The Federal Executive Council on Thursday approved contracts for road and bridge projects worth over N7tn, comprising 10 major projects spanning all six geopolitical zones.
This includes a N1.86tn extension of the Lagos-Calabar Coastal Highway through Akwa Ibom State, a N548.98bn contract to demolish and fully rebuild the Carter Bridge in Lagos and a new N1.79tn section of the Sokoto-Badagry Expressway.

Minister of Works, Dave Umahi, who announced the approvals to State House correspondents after the FEC meeting, also disclosed a separate roll of major road projects ready for inauguration ahead of President Bola Tinubu’s third anniversary in office on May 29.
Thursday’s approvals are the single largest batch of road project approvals the Tinubu-led FEC has approved in one sitting.
According to Umahi, the first project was the Suleja-Minna and Kaduna Roads, which he describes as one of the administration’s most troubled inherited road projects.
The Suleja-Minna corridor, a 71-kilometre stretch previously awarded to Salini under a Nigeria National Petroleum Corporation Limited tax credit scheme, under which, according to Umahi, nothing tangible was achieved in five years, had been rescoped and split into two lots.
“A section of it is 71km, dualised, and was awarded to Salini under NNPCL’s tax credit, and for five years, nothing tangible was achieved.
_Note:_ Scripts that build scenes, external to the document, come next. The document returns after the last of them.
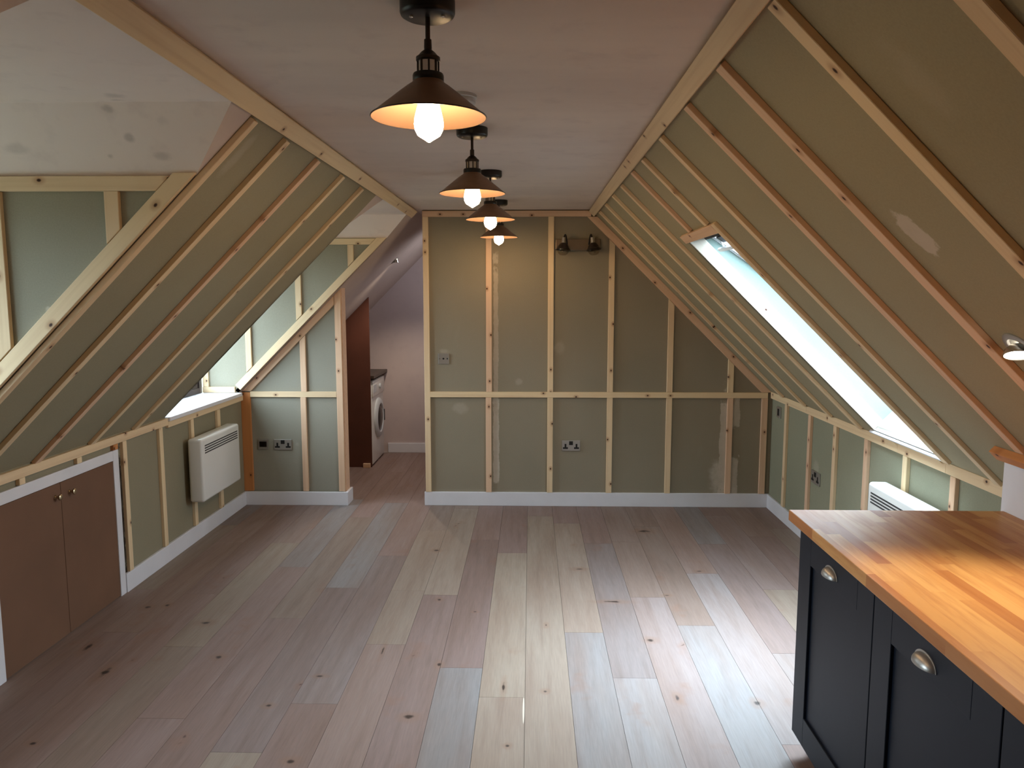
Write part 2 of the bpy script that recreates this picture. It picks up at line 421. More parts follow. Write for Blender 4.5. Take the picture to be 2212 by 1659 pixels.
bm = nb(); box(bm, -2.75, 2.15, YN - .05, YF + .05, -0.08, -0.021)
struct('floor_deck', bm, DARKGAP)

# ceiling
CEIL = m_plaster('ceiling_plaster', (226, 212, 200), (212, 198, 188), (0.35, 1.6, 1.0))
bm = nb(); box(bm, -0.99, 0.56, YN, YF, ZC, ZC + TH)
struct('ceiling', bm, CEIL)

# back wall (two parts either side of the doorway)
BACKB = m_board('green_board_far_wall',
    [('b', (-.275, YB, 1.15), (.020, .1, .90), .75), ('b', (-.275, YB, .50), (.026, .1, .36), .9), ('b', (1.550, YB, .50), (.030, .1, .42), .95), ('e', (1.53, YB, .25), (.09, .1, .14), .9),
     ('b', (1.650, YB, .78), (.03, .1, .14), .9), ('b', (1.645, YB, .24), (.035, .1, .16), .95), ('e', (.225, YB, 1.29), (.05, .1, .07), .30), ('e', (-.56, YB, .80), (.07, .1, .05), .3),
     ('e', (-.09, YB, 1.02), (.03, .1, .03), .35), ('e', (-.69, YB, 1.26), (.05, .1, .025), .35)], base=(140, 132, 114), base2=(150, 140, 121))
bm = nb(); T = (0, 0.10, 0)
prism(bm, [(-.85, YB, 0), (-.85, YB, ZC), (.47, YB, ZC), (XR, YB, .93), (XR, YB, 0)], T)
struct('wall_back', bm, BACKB)
LBACK = m_board('green_board_alcove_wall', [('e', (-1.9, YB, .5), (.02, .1, .02), .2)], base=(144, 141, 128), base2=(154, 150, 136))
bm = nb(); prism(bm, [(XL, YB, 0), (XL, YB, .93), (-1.53, YB, zl(-1.53)), (-1.53, YB, 0)], T)
struct('wall_back_left', bm, LBACK)

# knee walls
LKNEE = m_board('green_board_left_knee', [], [('b', (XL, 4.180, .46), (.1, .024, .40), 1.0)])
bm = nb(); box(bm, XL - TH, XL, YN, YF, 0, .93)
struct('wall_left', bm, LKNEE)
RKNEE = m_board('green_board_right_knee', [('e', (XR, 5.08, .56), (.1, .06, .05), .3)], base=(140, 142, 122), base2=(150, 150, 128))
bm = nb(); box(bm, XR, XR + TH, YN, YF, 0, .93)
struct('wall_right', bm, RKNEE)

# slopes
def slope_panel(bm, side, y0, y1, z0, z1):
    x = xl if side == 'L' else xr
    off = (-NL * TH) if side == 'L' else (-NR * TH)
    prism(bm, [(x(z0), y0, z0), (x(z0), y1, z0), (x(z1), y1, z1), (x(z1), y0, z1)], off)
LSL = m_board('green_board_left_slope', [('e', (-1.05, 2.80, 2.20), (.12, .04, .12), .35)], base=(148, 141, 117), base2=(157, 149, 124))
bm = nb(); slope_panel(bm, 'L', YN, 1.38, .93, ZC + .02); struct('wall_left_slope_near', bm, LSL)
bm = nb(); slope_panel(bm, 'L', 2.65, 4.75, .93, ZC + .02); struct('wall_left_slope', bm, LSL)
PINKP = m_plaster('pink_plaster', (206, 190, 180), (196, 180, 172))
ROOMP = m_plaster('lilac_plaster', (204, 188, 184), (192, 178, 178))
bm = nb(); slope_panel(bm, 'L', 5.98, YF, .93, ZC + .02); struct('wall_left_slope_far', bm, PINKP)

ZT = 2.32
DORM = [dict(y0=1.38, y1=2.65, a=1.58, b=2.475, zq=2.118, n=1), dict(y0=4.75, y1=5.98, a=4.965, b=5.885, zq=2.150, n=2)]
DPL = m_plaster('pale_dormer_plaster', (232, 218, 208), (224, 210, 204), (0.6, 1.4, 1.0),
    marks=[('e', (-1.28, 2.40, 2.27), (.045, .035, .1), .35), ('e', (-1.30, 2.45, 2.25), (.03, .014, .1), .5), ('e', (-1.36, 2.49, 2.23), (.022, .012, .1), .45),
           ('e', (-1.33, 2.555, 2.19), (.02, .014, .1), .45), ('e', (-1.42, 2.60, 2.15), (.018, .010, .1), .5), ('e', (-1.24, 2.60, 2.15), (.035, .012, .1), .3),
           ('e', (-1.72, 2.58, 2.17), (.05, .016, .1), .25), ('e', (-1.20, 2.52, 2.2), (.03, .02, .1), .2)])
CHEEKB = m_board('green_board_dormer_cheek', [('e', (-1.53, 2.65, 1.82), (.012, .1, .012), .9), ('e', (-1.70, 2.65, 1.66), (.012, .1, .012), .8)], base=(150, 147, 131), base2=(158, 154, 136))
XW = -2.62
def dormer(d):
    y0, y1, a, b, zq = d['y0'], d['y1'], d['a'], d['b'], d['zq']
    # slope above the opening
    bm = nb()
    P = lambda y, z: (xl(z), y, z)
    off = -NL * 0.012
    prism(bm, [P(y0, zq), P(a, ZT), P(a, ZC + .02), P(y0, ZC + .02)], off)
    prism(bm, [P(a, ZT), P(b, ZT), P(b, ZC + .02), P(a, ZC + .02)], off)
    prism(bm, [P(b, ZT), P(y1, zq), P(y1, ZC + .02), P(b, ZC + .02)], off)
    struct('wall_left_slope_over_dormer', bm, PINKP)
    # cheeks
    for yy, s in ((y0, -1), (y1, 1)):
        bm = nb()
        prism(bm, [(XL, yy, .93), (xl(zq), yy, zq), (XW, yy, zq), (XW, yy, .93)], (0, s * TH, 0))
        if s > 0 or True: pass
        struct('wall_dormer_cheek', bm, CHEEKB)
    # ceiling: level middle, falling to each cheek
    bm = nb()
    up = (0, 0, TH)
    prism(bm, [(xl(ZT), a, ZT), (xl(ZT), b, ZT), (XW - .03, b, ZT), (XW - .03, a, ZT)], up)
    prism(bm, [(xl(ZT), b, ZT), (xl(zq), y1, zq), (XW - .03, y1, zq), (XW - .03, b, ZT)], up)
    prism(bm, [(xl(ZT), a, ZT), (xl(zq), y0, zq), (XW - .03, y0, zq), (XW - .03, a, ZT)], up)
    struct('ceiling_dormer', bm, DPL)
    # window wall head, window, sill
    zw = zq - .02
    bm = nb()
    prism(bm, [(XW, y0, zw), (XW, y0, zq), (XW, a, ZT), (XW, b, ZT), (XW, y1, zq), (XW, y1, zw)], (-.06, 0, 0))
    struct('wall_dormer_head', bm, DPL)
    win = struct('window_%d' % d['n'], frame_bm(XW - .06, XW - .01, y0, y1, .925, zw, .05), DKWOOD)
    my = (y0 + y1) / 2
    bm = nb(); box(bm, XW - .055, XW - .015, my - .03, my + .03, .975, zw - .05, .003); mk('mullion', bm, DKWOOD, win)
    for (c0, c1) in ((y0 + .05, my - .03), (my + .03, y1 - .05)):
        mk('sash', frame_bm(XW - .05, XW - .02, c0, c1, .975, zw - .05, .04), DKWOOD, win)
        bm = nb(); box(bm, XW - .037, XW - .033, c0 + .035, c1 - .035, 1.01, zw - .085); mk('pane', bm, GLASS, win)
    bm = nb(); box(bm, XW - .01, XL + .035, y0, y1, .905, .932, .004)
    struct('trim_%d' % (d['n'] + 2), bm, WHITE)
def frame_bm(x0, x1, y0, y1, z0, z1, w):
    bm = nb()
    box(bm, x0, x1, y0, y0 + w, z0, z1, .003); box(bm, x0, x1, y1 - w, y1, z0, z1, .003)
    box(bm, x0, x1, y0 + w, y1 - w, z0, z0 + w, .003); box(bm, x0, x1, y0 + w, y1 - w, z1 - w, z1, .003)
    return bm
for d in DORM: dormer(d)

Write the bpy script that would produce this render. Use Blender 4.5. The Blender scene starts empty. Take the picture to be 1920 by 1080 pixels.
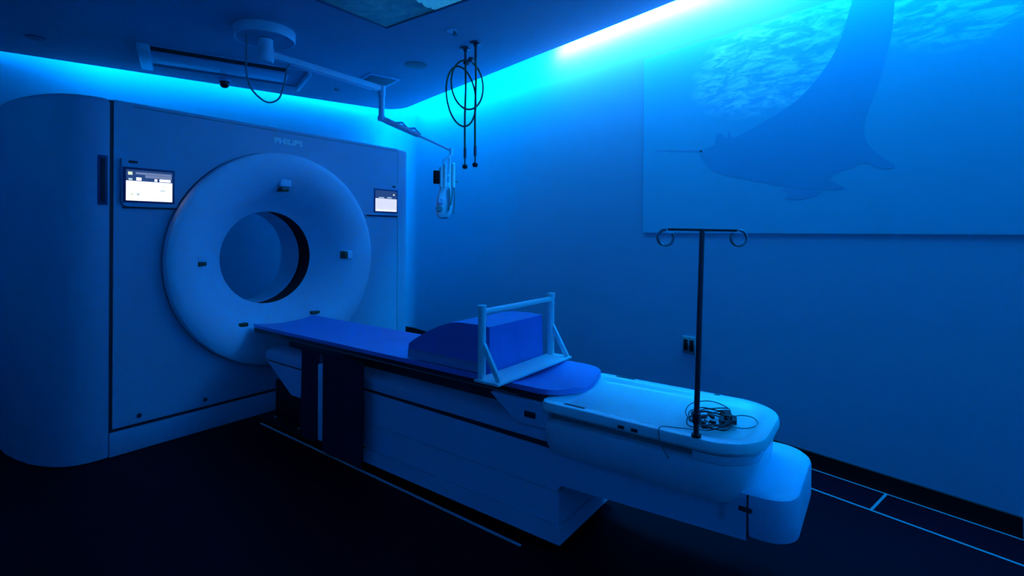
import bpy, bmesh, math, random
from mathutils import Vector, Matrix
SC = bpy.context.scene
COL = SC.collection
R = math.radians

# ------------------------------------------------------------------ camera
YAW, ROLL, EYE = R(39.1), R(0.3), 1.3
fw = Vector((math.sin(YAW), math.cos(YAW), 0)); rt = Vector((math.cos(YAW), -math.sin(YAW), 0)); upv = Vector((0, 0, 1))
rt2 = rt * math.cos(ROLL) + upv * math.sin(ROLL); up2 = upv * math.cos(ROLL) - rt * math.sin(ROLL)
cam = bpy.data.cameras.new('camera'); camo = bpy.data.objects.new('camera', cam); COL.objects.link(camo)
camo.matrix_world = Matrix(((rt2.x, up2.x, -fw.x, 0), (rt2.y, up2.y, -fw.y, 0), (rt2.z, up2.z, -fw.z, EYE), (0, 0, 0, 1)))
cam.sensor_width = 36; cam.lens = 950 / 1920 * 36; cam.shift_y = -105 / 1920; cam.clip_start = 0.02
SC.camera = camo
SC.view_settings.view_transform = 'Standard'; SC.view_settings.look = 'None'
SC.view_settings.exposure = 0; SC.view_settings.gamma = 1; SC.view_settings.use_curve_mapping = False

# ------------------------------------------------------------------ world: an almost black room
w = bpy.data.worlds.new('world'); SC.world = w; w.use_nodes = True
w.node_tree.nodes['Background'].inputs[0].default_value = (0.0, 0.05, 0.3, 1)
w.node_tree.nodes['Background'].inputs[1].default_value = 0.0

# ------------------------------------------------------------------ cove LED strips (right and back), plus added fill and a whitening lamp
LED = (0.0, 0.34, 1.0)
def area(name, loc, sx, sy, power, color, direction):
    l = bpy.data.lights.new(name, 'AREA'); l.shape = 'RECTANGLE'; l.size = sx; l.size_y = sy
    l.energy = power; l.color = color
    o = bpy.data.objects.new(name, l); COL.objects.link(o); o.location = loc
    d = Vector(direction).normalized(); z = -d
    x = Vector((0, 1, 0)) if abs(d.y) < .5 else Vector((1, 0, 0))
    x = (x - z * x.dot(z)).normalized(); y = z.cross(x)
    o.matrix_world = Matrix(((x.x, y.x, z.x, loc[0]), (x.y, y.y, z.y, loc[1]), (x.z, y.z, z.z, loc[2]), (0, 0, 0, 1)))
    return o
WX, WY0, WYB, LX = 3.07, -2.3, 6.12, -2.7       # right wall, front wall, back wall, left wall
CZ = 2.8                                        # underside of the dropped ceiling
area('cove_light_right', (2.895, 1.9, 2.87), 7.2, .05, 58, LED, (1, 0, -.5))
area('cove_light_right_wash', (2.985, 1.9, 3.10), 7.8, .12, 380, LED, (-.2, 0, -1))
area('cove_whitener_right', (2.985, 2.2, 2.86), 1.9, .02, 5.5, (.5, .8, 1), (1, 0, -.2))  # extra whiter lamp, added to bleach the overexposed stretch of wall
area('cove_light_back', (.15, 5.985, 2.87), 5.0, .05, 20, LED, (0, 1, -.45))
area('cove_light_back_wash', (.0, 6.06, 3.20), 5.4, .10, 120, LED, (0, .05, -1))
area('cove_fill_left', (-2.53, 1.9, 2.87), 7.2, .05, 34, LED, (-1, 0, -.45))  # unseen left cove, added as fill for the darker side
area('cove_fill_front', (.2, -2.12, 2.87), 5.2, .05, 60, LED, (0, -1, -.45))  # unseen cove behind the camera, added to brighten scanner front and table side

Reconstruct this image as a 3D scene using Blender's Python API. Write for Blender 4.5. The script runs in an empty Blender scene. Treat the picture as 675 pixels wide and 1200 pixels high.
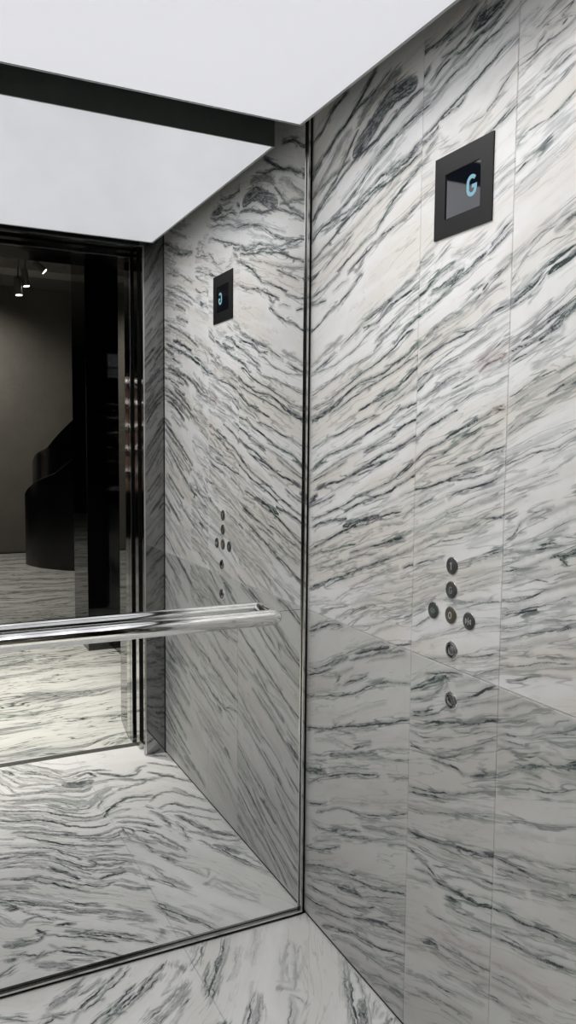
import bpy, bmesh, math, random
import numpy as np
from mathutils import Vector, Matrix

random.seed(7)
rng = np.random.default_rng(11)
scene = bpy.context.scene
COL = scene.collection
PI = math.pi

# ------------------------------------------------------------------ helpers
def tag(o, label=None, cat=None, group=None, kind=None):
    if label: o['label'] = label
    if cat: o['category'] = cat
    if group: o['group'] = group
    if kind: o['kind'] = kind
    return o

def empty(name, loc=(0, 0, 0), rot=(0, 0, 0)):
    o = bpy.data.objects.new(name, None)
    o.empty_display_size = .05
    COL.objects.link(o)
    o.location = loc
    o.rotation_euler = rot
    return o

def mesh_obj(name, me, mat, parent=None, world=True):
    o = bpy.data.objects.new(name, me)
    COL.objects.link(o)
    if mat: me.materials.append(mat)
    if parent:
        o.parent = parent
    return o

class MB:
    """collects boxes, prisms and tubes into ONE mesh, coordinates relative to 'org'"""
    def __init__(s, org=(0, 0, 0)):
        s.bm = bmesh.new(); s.org = Vector(org)
    def box(s, a, b, bev=0):
        a = Vector(a) - s.org; b = Vector(b) - s.org
        lo = [min(a[i], b[i]) for i in range(3)]; hi = [max(a[i], b[i]) for i in range(3)]
        r = bmesh.ops.create_cube(s.bm, size=1)
        vs = r['verts']
        for v in vs:
            v.co = Vector([lo[i] if v.co[i] < 0 else hi[i] for i in range(3)])
        if bev:
            es = set(e for v in vs for e in v.link_edges)
            bmesh.ops.bevel(s.bm, geom=list(es), offset=bev, segments=2, affect='EDGES', profile=.5)
        return s
    def tube(s, pts, r, seg=32, cap=True, up=(0, 0, 1)):
        pts = [Vector(p) - s.org for p in pts]
        rr = r if isinstance(r, (list, tuple)) else [r] * len(pts)
        rings = []
        n = len(pts)
        for i, p in enumerate(pts):
            if i == 0: t = (pts[1] - p).normalized(); k = 1; d = t
            elif i == n - 1: t = (p - pts[i - 1]).normalized(); k = 1; d = t
            else:
                d0 = (p - pts[i - 1]).normalized(); d1 = (pts[i + 1] - p).normalized()
                t = (d0 + d1)
                t = t.normalized() if t.length > 1e-6 else d0
                d = d0
            upv = Vector(up)
            if abs(t.dot(upv)) > .98: upv = Vector((1, 0, 0))
            x = t.cross(upv).normalized(); y = x.cross(t).normalized()
            c = max(.2, t.dot(d))
            ring = []
            for j in range(seg):
                a = 2 * PI * j / seg
                ring.append(s.bm.verts.new(p + x * math.cos(a) * rr[i] / c + y * math.sin(a) * rr[i]))
            rings.append(ring)
        for i in range(n - 1):
            for j in range(seg):
                k = (j + 1) % seg
                s.bm.faces.new((rings[i][j], rings[i][k], rings[i + 1][k], rings[i + 1][j]))
        if cap:
            s.bm.faces.new(list(reversed(rings[0]))); s.bm.faces.new(rings[-1])
        return s
    def lathe(s, prof, c, axis='x', seg=40):
        """prof: list of (height along axis, radius)"""
        c = Vector(c) - s.org
        rings = []
        for h, r in prof:
            ring = []
            for j in range(seg):
                a = 2 * PI * j / seg
                if axis == 'x': v = Vector((h, math.cos(a) * r, math.sin(a) * r))
                elif axis == 'z': v = Vector((math.cos(a) * r, math.sin(a) * r, h))
                else: v = Vector((math.cos(a) * r, h, math.sin(a) * r))
                ring.append(s.bm.verts.new(c + v))
            rings.append(ring)
        for i in range(len(rings) - 1):
            for j in range(seg):
                k = (j + 1) % seg
                s.bm.faces.new((rings[i][j], rings[i][k], rings[i + 1][k], rings[i + 1][j]))
        s.bm.faces.new(rings[0]); s.bm.faces.new(rings[-1])
        return s
    def ribbon(s, pts, w, depth, plane='x', base=0.0):
        """flat stroke of width w along 2-D pts (horizontal, vertical) on a wall facing -x; real thickness"""
        P = [Vector((p[0], p[1])) for p in pts]
        L = []; R = []
        for i, p in enumerate(P):
            if i == 0: t = P[1] - p
            elif i == len(P) - 1: t = p - P[i - 1]
            else: t = (P[i + 1] - p).normalized() + (p - P[i - 1]).normalized()
            t.normalize(); nn = Vector((-t.y, t.x))
            L.append(p + nn * w / 2); R.append(p - nn * w / 2)
        def mk(q, d): return s.bm.verts.new(Vector((base - d, q.x, q.y)) - s.org)
        for i in range(len(P) - 1):
            q = [L[i], R[i], R[i + 1], L[i + 1]]
            f = [mk(v, depth) for v in q]; b = [mk(v, 0) for v in q]
            s.bm.faces.new(f); s.bm.faces.new(list(reversed(b)))
            for j in range(4):
                k = (j + 1) % 4
                s.bm.faces.new((f[k], f[j], b[j], b[k]))
        return s
    def poly(s, pts, z0, z1):
        """vertical prism over a floor outline"""
        a = [s.bm.verts.new(Vector((x, y, z0)) - s.org) for x, y in pts]
        b = [s.bm.verts.new(Vector((x, y, z1)) - s.org) for x, y in pts]
        s.bm.faces.new(list(reversed(a))); s.bm.faces.new(b)
        n = len(pts)
        for i in range(n):
            k = (i + 1) % n
            s.bm.faces.new((a[i], a[k], b[k], b[i]))
        return s
    def build(s, name, mat, parent=None, smooth=False, ang=35):
        bmesh.ops.recalc_face_normals(s.bm, faces=s.bm.faces)
        if smooth:
            for f in s.bm.faces: f.smooth = True
            for e in s.bm.edges:
                if len(e.link_faces) == 2 and e.calc_face_angle(0) > math.radians(ang): e.smooth = False
        me = bpy.data.meshes.new(name)
        s.bm.to_mesh(me); s.bm.free()
        o = mesh_obj(name, me, mat, parent)
        if parent is None: o.location = s.org
        else: o.location = s.org - parent.location
        return o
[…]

And so the Ministry of Works decided to terminate the project and rescoped it into two lots,” Umahi said.
Lot 1, covering the first 71km, was awarded to CGC at N91bn, and Lot 2, covering the next 71 kilometres, was awarded to CCECC at N93bn, both to be executed on reinforced concrete pavement.
The council also approved the reconstruction of the Mando-Birnin Gwari Road in Kaduna State, a 122.8-kilometre project that Umahi described as one of the specific infrastructure commitments Tinubu made during his presidential campaign.
He explained, “The project is very important to the people of Kaduna State. It is 122.8km, and the contract sum is N178.12bn.
“The outer shoulders, which are 2.75 metres each, shall be done on reinforced concrete pavement, and because of the urgency, the carriage way will be done on asphalt. It’s a three-lane road at 11.3 metres’ width.”
Umahi said the council approved the complete demolition and reconstruction of the Carter Bridge.
He said the council’s decision followed independent investigations to determine the structural fate of one of Lagos’s oldest bridges.
Umahi noted that the independent investigations commissioned at multiple points, in 2013, 2019 and again under the current administration through Julius Berger, had all confirmed that the bridge’s underwater piles and pile caps had deteriorated at a “geometrical progression,” leaving no viable option but complete demolition and reconstruction.